«Наконец мы все вошли в зал… Между рядами, в коридорах, в соседнем зале, на эстраде до самого рояля были дополнительно поставлены стулья, ни одного свободного места не было…» «Дали звонки, стало тихо. И вдруг быстрым шагом вышел великий скрипач, за ним скромно – молодой пианист-аккомпаниатор. Мы все сразу же пришли от него в восторг… это был серьёзный, симпатичный, подвижный и всё же исполненный достоинства человек славной внешности и изысканных манер». «Виртуоз нам всем очень понравился. И когда он начал играть медленную часть Крейцеровой сонаты, сразу же стало ясно, что его мировая слава заслуженна. Этот симпатичный человек умел замечательно обращаться со своей скрипкой, у него была пластичность смычка, чистота приёмов, сила и эластичность звука, мастерство, которому с готовностью и радостью покоряешься. Вторую часть он начал быстровато, слегка форсируя темп, но чудесно. Крейцеровой сонатой была исчерпана первая треть программы, в перерыве человек, сидевший впереди меня, подсчитывал своему соседу, сколько тысяч франков за эти полчаса артист уже заработал. Последовала Чакона Баха, великолепно, но лишь в третьей пьесе, тартиниевской сонате, скрипач показал себя во всём блеске. Эта пьеса в его исполнении была действительно чудом – поразительно трудная, поразительно сыгранная, и притом очень хорошая, солидная музыка. Если Бетховена и Баха широкая публика слушала, может быть только из почтительности и только в угоду скрипачу, то тут она раскачалась и потеплела. Аплодисменты гремели, виртуоз очень корректно раскланивался и присовокупил улыбку при третьем или четвёртом выходе.

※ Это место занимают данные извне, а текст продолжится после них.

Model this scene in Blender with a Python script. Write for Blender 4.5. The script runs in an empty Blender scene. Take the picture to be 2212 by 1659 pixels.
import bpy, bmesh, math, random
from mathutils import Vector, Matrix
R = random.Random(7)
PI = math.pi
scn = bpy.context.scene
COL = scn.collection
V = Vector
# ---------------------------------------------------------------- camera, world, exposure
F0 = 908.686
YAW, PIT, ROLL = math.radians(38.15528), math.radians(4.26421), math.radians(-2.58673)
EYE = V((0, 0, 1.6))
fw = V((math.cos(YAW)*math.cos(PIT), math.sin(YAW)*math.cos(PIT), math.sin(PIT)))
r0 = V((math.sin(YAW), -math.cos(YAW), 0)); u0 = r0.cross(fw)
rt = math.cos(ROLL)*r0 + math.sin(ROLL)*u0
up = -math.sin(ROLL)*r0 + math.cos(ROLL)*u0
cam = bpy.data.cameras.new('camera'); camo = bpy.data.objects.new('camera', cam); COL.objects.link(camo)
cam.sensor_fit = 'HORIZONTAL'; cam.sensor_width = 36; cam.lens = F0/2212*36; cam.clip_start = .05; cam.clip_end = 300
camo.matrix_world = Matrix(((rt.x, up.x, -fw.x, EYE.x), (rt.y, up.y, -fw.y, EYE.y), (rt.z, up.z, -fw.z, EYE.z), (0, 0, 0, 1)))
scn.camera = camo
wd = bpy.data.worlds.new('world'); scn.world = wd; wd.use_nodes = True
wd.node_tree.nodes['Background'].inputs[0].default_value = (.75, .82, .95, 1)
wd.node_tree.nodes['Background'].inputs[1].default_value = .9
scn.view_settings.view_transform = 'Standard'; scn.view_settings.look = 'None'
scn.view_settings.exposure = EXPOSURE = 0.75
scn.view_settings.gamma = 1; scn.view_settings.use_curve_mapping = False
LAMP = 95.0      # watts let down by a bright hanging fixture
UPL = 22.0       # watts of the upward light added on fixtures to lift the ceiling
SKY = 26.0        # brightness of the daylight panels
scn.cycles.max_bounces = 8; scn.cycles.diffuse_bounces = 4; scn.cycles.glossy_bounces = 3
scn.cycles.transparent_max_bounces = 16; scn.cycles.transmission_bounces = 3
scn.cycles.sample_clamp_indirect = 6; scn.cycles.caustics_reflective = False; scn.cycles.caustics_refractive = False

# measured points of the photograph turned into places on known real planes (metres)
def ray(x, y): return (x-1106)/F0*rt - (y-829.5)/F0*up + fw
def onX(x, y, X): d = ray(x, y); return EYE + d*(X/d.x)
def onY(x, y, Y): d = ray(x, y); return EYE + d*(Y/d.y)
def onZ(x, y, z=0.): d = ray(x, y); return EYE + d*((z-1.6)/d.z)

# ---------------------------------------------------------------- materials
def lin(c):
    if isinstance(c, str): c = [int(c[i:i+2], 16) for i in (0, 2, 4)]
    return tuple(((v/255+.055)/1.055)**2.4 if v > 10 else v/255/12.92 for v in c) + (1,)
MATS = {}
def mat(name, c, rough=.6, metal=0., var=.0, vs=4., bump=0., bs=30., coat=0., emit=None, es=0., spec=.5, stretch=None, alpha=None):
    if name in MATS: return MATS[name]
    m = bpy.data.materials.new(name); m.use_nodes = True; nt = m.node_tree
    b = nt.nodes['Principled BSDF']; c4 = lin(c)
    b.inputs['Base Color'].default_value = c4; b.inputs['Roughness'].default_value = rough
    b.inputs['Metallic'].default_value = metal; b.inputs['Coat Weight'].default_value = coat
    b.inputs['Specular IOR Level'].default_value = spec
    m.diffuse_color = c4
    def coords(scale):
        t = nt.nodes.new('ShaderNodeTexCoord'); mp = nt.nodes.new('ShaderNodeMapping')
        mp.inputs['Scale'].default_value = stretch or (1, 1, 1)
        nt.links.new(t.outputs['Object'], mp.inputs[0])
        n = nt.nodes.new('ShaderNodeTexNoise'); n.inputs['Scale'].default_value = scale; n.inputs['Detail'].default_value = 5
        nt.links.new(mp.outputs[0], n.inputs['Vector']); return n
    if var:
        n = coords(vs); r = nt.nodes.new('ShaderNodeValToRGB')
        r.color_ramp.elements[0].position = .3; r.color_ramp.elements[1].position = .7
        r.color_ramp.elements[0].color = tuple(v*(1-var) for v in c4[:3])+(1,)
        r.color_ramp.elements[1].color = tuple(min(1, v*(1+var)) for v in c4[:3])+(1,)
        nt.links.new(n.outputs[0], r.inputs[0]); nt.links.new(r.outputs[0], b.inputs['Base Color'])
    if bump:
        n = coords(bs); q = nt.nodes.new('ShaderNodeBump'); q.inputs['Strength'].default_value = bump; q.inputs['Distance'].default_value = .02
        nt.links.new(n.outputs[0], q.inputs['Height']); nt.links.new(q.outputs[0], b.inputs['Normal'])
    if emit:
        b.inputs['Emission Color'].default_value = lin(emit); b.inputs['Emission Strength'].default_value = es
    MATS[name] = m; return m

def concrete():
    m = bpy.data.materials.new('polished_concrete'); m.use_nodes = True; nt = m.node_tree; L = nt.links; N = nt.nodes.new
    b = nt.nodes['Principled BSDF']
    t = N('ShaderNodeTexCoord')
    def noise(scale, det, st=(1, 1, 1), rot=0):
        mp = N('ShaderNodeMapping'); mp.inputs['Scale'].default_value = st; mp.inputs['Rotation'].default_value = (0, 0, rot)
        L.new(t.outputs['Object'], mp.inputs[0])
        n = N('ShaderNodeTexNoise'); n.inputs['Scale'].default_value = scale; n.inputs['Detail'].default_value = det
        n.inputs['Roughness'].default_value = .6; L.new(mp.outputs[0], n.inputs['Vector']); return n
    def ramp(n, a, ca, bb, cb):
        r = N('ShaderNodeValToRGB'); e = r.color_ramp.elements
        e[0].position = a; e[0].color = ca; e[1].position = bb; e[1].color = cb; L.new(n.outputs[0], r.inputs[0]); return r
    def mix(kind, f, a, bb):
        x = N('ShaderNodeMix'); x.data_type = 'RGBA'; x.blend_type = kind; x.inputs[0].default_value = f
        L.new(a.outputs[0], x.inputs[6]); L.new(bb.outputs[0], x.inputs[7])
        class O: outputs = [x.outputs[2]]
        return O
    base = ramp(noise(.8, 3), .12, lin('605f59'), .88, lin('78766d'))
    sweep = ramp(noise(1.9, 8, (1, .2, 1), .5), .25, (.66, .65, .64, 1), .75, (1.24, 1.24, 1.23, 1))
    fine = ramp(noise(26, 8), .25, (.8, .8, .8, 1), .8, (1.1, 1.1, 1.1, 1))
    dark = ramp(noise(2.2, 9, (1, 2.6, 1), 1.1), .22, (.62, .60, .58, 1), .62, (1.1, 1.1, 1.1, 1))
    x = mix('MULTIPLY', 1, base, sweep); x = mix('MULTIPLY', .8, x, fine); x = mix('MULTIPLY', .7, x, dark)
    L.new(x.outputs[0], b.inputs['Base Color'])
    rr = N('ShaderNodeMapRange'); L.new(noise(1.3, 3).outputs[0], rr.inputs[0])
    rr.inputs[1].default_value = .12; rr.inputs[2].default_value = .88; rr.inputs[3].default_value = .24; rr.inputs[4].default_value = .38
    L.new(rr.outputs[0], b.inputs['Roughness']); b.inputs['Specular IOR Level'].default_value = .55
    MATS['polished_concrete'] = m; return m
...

А в третьей части концерта пригорюнились мы, истинные меломаны и пуритане хорошей музыки, ибо теперь пошло ублажение широкой публики, и то, что не удалось хорошим музыкантам Бетховену и Баху, а необыкновенному искуснику Тартини удалось только наполовину, – это неведомому экзотическому сочинителю танго удалось как нельзя лучше: тысячи людей воспламенились, они растаяли и прекратили сопротивление, они просветлённо улыбались, обливаясь слезами, они стонали от восторга и после каждой из этих коротких развлекательных пьес разражались бурными аплодисментами». «А мы, несколько недовольных пуритан, внутренне оборонялись, мы вели героически бесполезные бои, мы раздражённо смеялись над ерундой, которая тут игралась, и всё-таки не могли не заметить блеска этого смычка, прелести этих звуков и не ухмыльнуться по поводу какого-нибудь очаровательного, хотя и пошлого, но волшебно сыгранного пассажа. Великое волшебство состоялось. Ведь и нас, недовольных пуритан, захватывала пусть на мгновенья могучая волна, нас тоже пусть на мгновенья, охватывал сладостный прелестный угар…» «Тысячи людей воспламенились. Они не могли допустить, чтобы этот концерт кончился. Они хлопали, кричали, топали ногами. Они заставляли артиста показываться снова и снова, играть сверх программы второй, третий, четвёртый раз. Он делал это изящно и красиво. Кланялся, играл на бис; толпа слушала стоя, затаив дыхание, совершенно очарованная. Они думали, эти тысячи, что теперь они победили, думали, что покорили скрипача, думали, что своим восторгом могут заставить его снова и снова выходить и играть. А он, полагаю, играл на бис в точности то, о чём заранее договорился с пианистом, и, исполнив последнюю, не указанную в программе, но предусмотренную часть своего концерта, он исчез и больше не возвращался. Тут ничто не помогало, надо было разойтись, надо было проснуться. В течение всего этого вечера во мне было два человека… Один был старый любитель музыки с неподкупным вкусом, пуританин хорошей музыки. Он был не только против приложения такого мастерства к музыке среднего качества, не только против этих томных, развлекательных пьесок – он был против всей этой публики, против богатых людей, которых никогда не увидишь на более серьёзном концерте…
А другой человек во мне был мальчик, он внимал победоносному герою скрипки, сливался с ним воедино, взлетал с ним, мечтал… А как много мне пришлось размышлять о самом артисте, об этом корректном волшебнике! Был ли он в душе музыкантом, который рад был бы играть только Баха и Моцарта и лишь после долгой борьбы научился ничего не навязывать публике и давать им то, чего они сами требуют?.. Или, может быть, он по очень глубоким причинам и на основании опыта разуверился в ценности настоящей музыки и возможности её понимания в сегодняшней жизни, и по ту сторону всякой музыки стремился сначала вернуть людей к истокам искусства, к голой чувственной красоте звуков, к голой мощи примитивных чувств? Загадка не разгадал ась! Я всё ещё размышляю об этом».